Amber, I like the idea of not allowing the ghosts/entities inside the house. My T actually asks her ancestors and protectors to clear her home about once a month, and it always goes to the one Southern corner and clears it, always... so she explained. Anyone can do it and I'll begin doing it too. I just didn't want to start whle my sis and niece are inside the house, just in case, kwim?
My kids aren't involved..... and I haven't been for 40 years..... it would just compound the situation if some hopping happened, bc right now is a pretty active time for visitations with my niece who'll arrive tomorrow night at midnight. I'll be away till Saturday.

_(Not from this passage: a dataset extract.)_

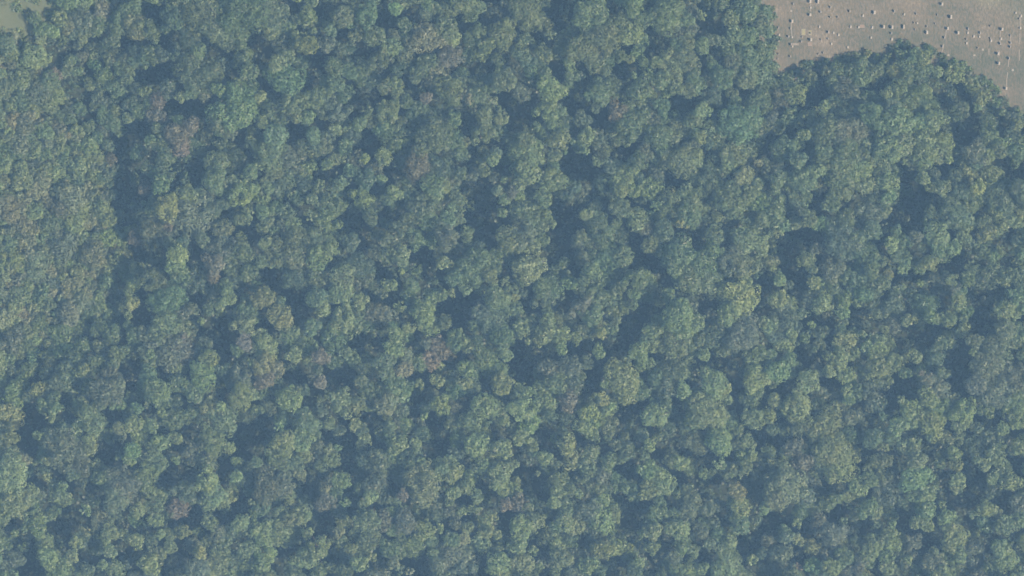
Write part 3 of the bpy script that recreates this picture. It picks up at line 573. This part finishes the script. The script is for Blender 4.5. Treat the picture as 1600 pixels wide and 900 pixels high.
# ------------------------------------------------------------------ scrub on the left
bushes = []
tries = 0
while tries < 12000:
    tries += 1
    x, y = rh.uniform(-60, 240), rh.uniform(-60, 590)
    if not inside(SCRUB, x, y) or inside(MEADOW, x + rh.gauss(0, 14) - 14, y + rh.gauss(0, 14) - 14) or in_gap(x, y, 0.9): continue
    r = rh.choice((7, 9, 10, 11, 13, 15, 18, 22))
    if any((b['x'] - x) ** 2 + (b['y'] - y) ** 2 < ((b['r'] + r) * 0.62) ** 2 for b in bushes): continue
    if any((q['x'] - x) ** 2 + (q['y'] - y) ** 2 < (q['r'] * 0.8 + r * 0.3) ** 2 for q in trees if q['x'] < 300): continue
    bushes.append(dict(x=x, y=y, r=r, t=rh.choice('gllllspp'), h=1.9 + r * 0.17 + rh.uniform(-.5, .6)))
bushes.sort(key=lambda b: -b['r'] if -2 < b['x'] and -2 < b['y'] else 0)
big = bushes[:90]
SMARK = [(95, 75, 'the dark hollow in the scrub'), (115, 140, 'the lower dark hollow in the scrub'), (40, 140, 'the pale dead-looking bush'), (10, 250, 'the left edge above its middle'), (110, 272, 'the little dark notch in the scrub'), (165, 320, "the wood's dark left edge"),
         (20, 380, 'the small dark pocket at the left edge'), (100, 370, 'the scrub in the middle'), (190, 430, 'the lower end of the scrub'), (20, 470, 'the left edge below its middle'), (100, 500, 'the foot of the scrub'), (190, 25, 'the grassy top of the scrub'), (30, 90, 'the rough grass corner')]
groups = {}
for b in big:
    mx, my, ph = min(SMARK, key=lambda m: (m[0] - b['x']) ** 2 + (m[1] - b['y']) ** 2)
    place = DIRS[int(round(math.degrees(math.atan2(b['y'] - my, b['x'] - mx)) / 45)) % 8]
    b['d'] = math.hypot(mx - b['x'], my - b['y'])
    groups.setdefault((WORDS[b['t']], place, ph), []).append(b)
for (w, place, ph), bs in groups.items():
    bs.sort(key=lambda b: b['d'])
    for i, b in enumerate(bs):
        b['label'] = f"{w} rounded bush {place} {ph}" if len(bs) == 1 else f"{ORD[i]}nearest {w} bush {place} {ph}"
        if len(b['label'].split()) > 16: b['label'] = b['label'].replace(' the ', ' ', 1)
for b in big:
    R = b['r'] * MPP * 1.1
    ci = pick_class(R); k = R / CLASSES[ci]
    zc = b['h'] - 0.7 * R
    X, Y = at_height(b['x'], b['y'], zc)
    root = bpy.data.objects.new('bush', None); C.objects.link(root); root.location = (X, Y, 0)
    tag(root, b['label'], 'bush', 'bushes of the scrub')
    s = b['h'] * 0.85 / 10
    link('stem', TRUNKS[rh.randrange(6)], root, rot=(0, 0, rh.uniform(0, 6.28)), scale=(s, s, s))
    c = link('foliage', crown_mesh((ci, rh.randrange(NVAR))), root, loc=(0, 0, zc), rot=(0, 0, rh.uniform(0, 6.28)), scale=(k, k, k * rh.uniform(.8, 1.1)))
    c.color = (*tone_of(b['t'], rh), 1)
low = []
for _ in range(2600):
    x, y = rh.uniform(-60, 240), rh.uniform(-60, 590)
    if not inside(SCRUB, x, y) or (inside(MEADOW, x, y) and rh.random() < 0.55): continue
    low.append(dict(x=x, y=y, r=rh.uniform(5, 8), t=rh.choice('lllpp'), h=rh.uniform(0.8, 1.7) * (0.4 if inside(MEADOW, x, y) else 1)))
mass('bramble_thicket', bushes[90:] + low, 'low green brambles and scrub filling in between the bushes', 'thicket')

# ------------------------------------------------------------------ bleached bare branches in the middle of the wood
dead = bpy.data.objects.new('dead_tree', None); C.objects.link(dead)
dX, dY = at_height(1062, 375, 17)
dead.location = (dX, dY, 0)
tag(dead, 'bleached bare dead tree showing white among green crowns right of the centre', 'dead tree')
link('trunk', trunk_mesh(40, M_DEAD, True), dead, rot=(0.10, 0.06, 0.5), scale=(1.3, 1.3, 2.0))

# ------------------------------------------------------------------ cemetery
def box(x0, x1, y0, y1, z0, z1):
    return ([(x0, y0, z0), (x1, y0, z0), (x1, y1, z0), (x0, y1, z0), (x0, y0, z1), (x1, y0, z1), (x1, y1, z1), (x0, y1, z1)],
            [(0, 3, 2, 1), (4, 5, 6, 7), (0, 1, 5, 4), (1, 2, 6, 5), (2, 3, 7, 6), (3, 0, 4, 7)])
def arched_slab(w, h, t, style):
    """upright slab, face towards +x, width along y; top: arched, square or shouldered"""
    if style == 'arched': prof = [(-w / 2, 0), (w / 2, 0)] + [(w / 2 * math.cos(a), h * .78 + h * .22 * math.sin(a)) for a in np.linspace(0, math.pi, 9)]
    elif style == 'shouldered': prof = [(-w / 2, 0), (w / 2, 0), (w / 2, h * .8), (w * .36, h * .8), (w * .3, h * .93), (0, h), (-w * .3, h * .93), (-w * .36, h * .8), (-w / 2, h * .8)]
    else: prof = [(-w / 2, 0), (w / 2, 0), (w / 2, h * .97), (w * .46, h), (-w * .46, h), (-w / 2, h * .97)]
    n = len(prof)
    V = [(t / 2, y, z) for y, z in prof] + [(-t / 2, y, z) for y, z in prof]
    F = [list(range(n)), list(range(2 * n - 1, n - 1, -1))] + [[i, i + n, (i + 1) % n + n, (i + 1) % n] for i in range(n)]
    return V, F
# x, y in 8x pixels of the two cemetery tiles; s small, m medium, k strong (tall, thick), w wide, p pale and low, f flat
STONES = {1200: "515,15,k;530,95,p;515,185,k;315,48,s;290,135,f;290,265,k;280,355,s;255,455,m;298,465,p;285,555,m;130,345,s;137,435,p;130,510,m;133,675,s;122,735,s;122,830,s;278,705,m;302,580,p;620,20,w;780,90,s;655,150,m;775,213,s;870,213,s;1018,140,m;1185,195,p;1318,155,k;1575,140,m;1300,345,p;1435,335,k;1540,340,k;1540,415,m;1545,490,p;640,335,p;750,400,m;815,410,p;880,435,p;660,495,s;750,485,s;630,675,s;690,660,s;995,590,p;790,550,p;425,460,s;415,520,m;525,497,k;532,415,s;1285,470,p;1030,335,p;1130,340,p",
          1400: "565,50,k;675,210,k;635,355,k;603,470,m;578,580,m;565,665,p;655,688,f;765,410,k;90,335,w;100,180,p;225,285,s;262,290,p;240,370,s;375,405,k;385,330,s;490,295,s;517,185,s;248,172,s;400,605,f;900,360,m;895,410,p;880,490,s;880,540,p;970,455,p;1050,410,m;1040,460,p;1020,600,s;1085,620,f;980,690,f;1180,480,s;1185,510,p;1180,325,s;1315,365,k;1310,485,p;1300,545,m;1265,670,k;1275,790,k;1430,445,s;1430,535,m;1425,585,m;1410,730,m;1495,160,p;1560,200,p;1550,350,p;1540,235,s;730,760,f;1460,875,f;1365,1105,k"}
SIZE = {'s': (.5, .6, .12), 'm': (.65, .8, .14), 'k': (.85, 1.0, .2), 'w': (1.2, .9, .2), 'p': (.6, .32, .2), 'f': (.6, .1, .3)}
LOOK = {'s': 'small grey headstone', 'm': 'medium grey headstone', 'k': 'tall dark headstone with pale plinth', 'w': 'wide grey headstone', 'p': 'low pale headstone', 'f': 'flat pale grave marker'}
stones = []
for ox, d in STONES.items():
    for e in d.split(';'):
        a, b, t = e.split(',')
        stones.append(dict(x=ox + int(a) / 8, y=int(b) / 8, t=t))
CMARK = [(1200, 45, "the wood's straight edge"), (1255, 55, 'the gravelled plots at the left'), (1264, 5, 'the short concrete strip at the top left'), (1393, 45, 'the concrete strip in the middle'), (1340, 40, 'the bare lawn left of the middle'), (1320, 85, 'the lawn above the treetops'), (1470, 88, 'the treetop bulge'), (1480, 30, 'the top of the right half'),
         (1440, 40, 'the rows left of the bluish stone'), (1512, 60, 'the broken row right of the bluish stone'), (1562, 60, 'the long row near the right'), (1594, 60, 'the concrete strip at the right edge'), (1572, 130, 'the lower right end of the rows')]
gr = {}
for s in stones:
    mx, my, ph = min(CMARK, key=lambda m: (m[0] - s['x']) ** 2 + (m[1] - s['y']) ** 2)
    s['d'] = math.hypot(mx - s['x'], my - s['y'])
    place = DIRS[int(round(math.degrees(math.atan2(s['y'] - my, s['x'] - mx)) / 90)) * 2 % 8]
    gr.setdefault((LOOK[s['t']], place, ph), []).append(s)
for (lk, place, ph), ss in gr.items():
    ss.sort(key=lambda s: s['d'])
    for i, s in enumerate(ss):
        s['label'] = f"{lk} {place} {ph}" if len(ss) == 1 else f"{ORD[i]}nearest {lk} {place} {ph}"
for i, s in enumerate(stones):
    w, h, t = SIZE[s['t']]
    w *= rh.uniform(.65, .95); h *= rh.uniform(.6, .85); t *= .8
    X, Y = ground(s['x'], s['y'])
    root = bpy.data.objects.new('headstone', None); C.objects.link(root)
    root.location = (X, Y, 0); root.rotation_euler = (0, 0, math.radians(-3 + rh.gauss(0, 2)))
    tag(root, s['label'], 'headstone', 'headstones in the cemetery')
    m = M_GRANITE if s['t'] == 'k' else M_PALE if s['t'] in 'pf' else M_STONE
    if s['t'] == 'f':
        link('slab', mesh_from('slab', *box(-t, t, -w / 2, w / 2, 0.0, h), m), root)
        link('inset_plate', mesh_from('inset_plate', *box(-t * .6, t * .6, -w * .3, w * .3, h - .01, h + .02), M_STONE), root)
        continue
    sl = link('slab', mesh_from('slab', *arched_slab(w, h, t, ('arched', 'square', 'shouldered')[i % 3]), m), root, loc=(0, 0, 0.14))
    if s['t'] in 'sm': sl.rotation_euler = (rh.gauss(0, .04), rh.gauss(0, .05), 0)
    fw = {'k': .45, 'p': .22, 'm': .22, 'w': .25, 's': .12}[s['t']]
    link('plinth', mesh_from('plinth', *box(-t * .7 - .04, t / 2 + fw, -w * .58, w * .58, 0, .16), M_PALE if s['t'] in 'kpw' else M_STONE), root)

# long concrete strips that carry rows of stones, in photograph pixels
STRIPS = [(1266, 0, 1266.5, 26, 'short concrete strip under headstones at the top left of the cemetery'), (1396.5, 14, 1393, 66, 'concrete strip under headstones in the middle of the cemetery'),
          (1594, 18, 1592.5, 112, 'long concrete strip along the right edge of the cemetery'), (1579.5, 55, 1572, 138, 'slanting concrete strip ending at the lower right headstone'), (1563.5, 46, 1559.5, 104, 'concrete strip under the long row near the right'),
          (1236.5, 30, 1237.5, 76, 'concrete strip beside the row nearest the gravelled plots'), (1480, 42, 1471, 86, 'concrete strip below the bluish headstone'), (1545, 76, 1545, 96, 'very short concrete strip left of the long right row')]
for x0, y0, x1, y1, lab in STRIPS:
    a, b = np.array(ground(x0, y0)), np.array(ground(x1, y1))
    L_ = np.linalg.norm(b - a); nseg = max(2, int(L_ / 1.3)); ang = math.atan2(*(b - a)[::-1])
    root = bpy.data.objects.new('concrete_strip', None); C.objects.link(root); root.location = (a[0], a[1], 0); root.rotation_euler = (0, 0, ang)
    tag(root, lab, 'concrete strip', 'concrete strips in the cemetery')
    seg = L_ / nseg
    me = mesh_from('beam_section', *box(0, seg - .03, -.12, .12, 0, .05), M_CONC)
    for k in range(nseg):
        if k and rh.random() < .45: continue
        link('beam_section', me, root, loc=(k * seg, rh.uniform(-.05, .05), 0))
# kerbed, gravelled plots
PLOTS = [(1255.5, 50, 7, 10, 'yellowish gravelled grave plot, left of a pair', M_CHIP), (1266, 51, 6, 8, 'yellowish gravelled grave plot, right of a pair', M_CHIP),
         (1243, 69, 10, 3.4, 'narrow pale grave plot near the left rows', M_CONC), (1265.5, 69, 7, 6, 'reddish bare grave plot below the gravelled pair', M_BROWN), (1347, 41, 8, 5, 'faint kerbed plot on the bare lawn', M_BROWN)]
for x, y, w, h, lab, m in PLOTS:
    X, Y = ground(x, y); w *= MPP / 2; h *= MPP / 2
    root = bpy.data.objects.new('grave_plot', None); C.objects.link(root); root.location = (X, Y, 0)
    tag(root, lab, 'grave plot', 'kerbed grave plots')
    link('bed', mesh_from('bed', *box(-w + .1, w - .1, -h + .1, h - .1, 0, .05), m), root)
    for (x0, x1, y0, y1) in ((-w, w, h - .1, h), (-w, w, -h, -h + .1), (-w, -w + .1, -h + .1, h - .1), (w - .1, w, -h + .1, h - .1)):
        link('kerb', mesh_from('kerb', *box(x0, x1, y0, y1, 0, .10), M_CONC), root)

# ------------------------------------------------------------------ haze between the aircraft and the ground
hm, nt, out = new_mat('haze')
pv = nt.nodes.new('ShaderNodeVolumePrincipled')
pv.inputs['Color'].default_value = (*HAZE_COLOR, 1)
pv.inputs['Absorption Color'].default_value = (1, 1, 1, 1)
pv.inputs['Density'].default_value = HAZE_DENSITY
nt.links.new(pv.outputs[0], out.inputs['Volume'])
hz = link('haze', mesh_from('haze', *box(-2100, 2100, -2100, 2100, -1.0, CAMZ + 20), hm))
tag(hz, kind='stuff')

Tupp: I told my lovely next door neighbors about the YELLY GUY problem and how our shared retired nurse-neighbor bought YG's story and invites him into our shared cul-de-sac, didn't judge it, but stated as fact. The husband said he always felt something "wasn't right" with Yelly Guy, despite his helping them after a fall many years ago. We agreed helping is the sunny side of control and let it drop. Lots to catch up on and the grandkids were running around having such fun.
A few days later I told the Cowgirl about the Yelly Guy and how the retired nurse allows him onto her property, which is YG's only reason to BE on the cul-de-sac now. Cowgirl said she saw YG hiding in my home once, when I knew he was there I THINK helping me install my washer dryer units. She said she finds Yelly Guy creepy and doesn't trust retired nurse and they aren't friendly..... retired nurse is a "gossip" as far as Cowgirl is concerned. It was funny, bc we were sort of gossiping in that moment. She didn't see the humor,but she's under the gun and in the weeds,badly, for a long while.
Cowgirl is the best friend of Yelly Guy's wife, btw, so there's a chance the YG's visitations on our street will end bc she takes him in hand. In any case, I'm relieved and able to turn back to my stuff without worrying about what others think or do.
I just handled a vexing problem solved only on computer and there was a wave of upset, then I did what I had to do and it's out of my system. That would have upset me for days, before. Cultivating positive pathways and nurturing them leads to an easier life, IME.
The fruits and flowers of sweating and working hard at shifting focus off negative patterns are worth the sweat and work, IME.
There was a time I'd have felt guilty about the piles of leaves around retired nurse's house and on the property line, but I feel nothing about them when I see them now. She used to blow them onto my leaf beds, easy peasy. Now she has to blow and drag them around to her back OR get someone else to do it for her. I used to be the helpful, easy neighbor....... now she has Yelly Guy who does't seem to take a hint, at least not like I did.
At a point, retired nurse pointed her leaves out to my sister, who also didn't offer my leaf beds as easy accessed dumping ground.
I might change my mind, but not today.